By and large, I’ve been enjoying my time in Chicago. And last night I had a great time with Columbia folks at the wonderful Cafe Penelope. I shouldn’t have left! Or, rather, I should have gone straight home. Did I? Of course not. After Cafe Penelope, around one a.m., I was dropped off at South Loop Club (1 E. Balbo Ave.) for a nightcap. Or two. Or three.

Keep in mind: It’s minus-four-degrees out (and, according to weather.com, it felt like minus-twenty-one-degrees). Which is to say that it was cold out. Really cold. So I walk inside and head toward a table. I take off my coat, gloves, scarf. A waitress comes up and asks if I’m by myself, and when I admit that, yes, I’m alone, she tells me that I have to sit at the bar.

“This is the beginning of our busy time,” she says. “We need these tables.”

I look around. There are fifteen empty tables. In other words, over half the place is empty.

“I’m sorry,” she says.

I look outside: the streets have turned white, it’s so cold. There’s no one in sight except for a woman running down the street holding the hood of her coat, keeping it up so as to block the onslaught of wind.

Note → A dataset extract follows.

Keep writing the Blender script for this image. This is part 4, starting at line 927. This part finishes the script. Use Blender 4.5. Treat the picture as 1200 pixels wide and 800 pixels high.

“I’ll go somewhere else,” I say.

I put my coat back on, my scarf, my gloves. And, true to my word, I go somewhere else.

When I get back to my apartment at 2:32 a.m., I can’t help myself. I call the South Loop Club. A guy answers.

I say, “I’ve got a group of twenty people heading over to your place. Do you have enough tables?”

“We’ve got plenty of tables,” he says. “When are you coming over?”

“Right now,” I tell him. “We’ll be there in about twenty minutes.”

Plenty of tables. (I’m no Nostradamus, I’m no soothsayer, I don’t walk around with a Magic 8 Ball in my pocket, but I could have predicted as much, my friends.)

So…I’ve got three words for you, South Loop Club. Can you guess what they are?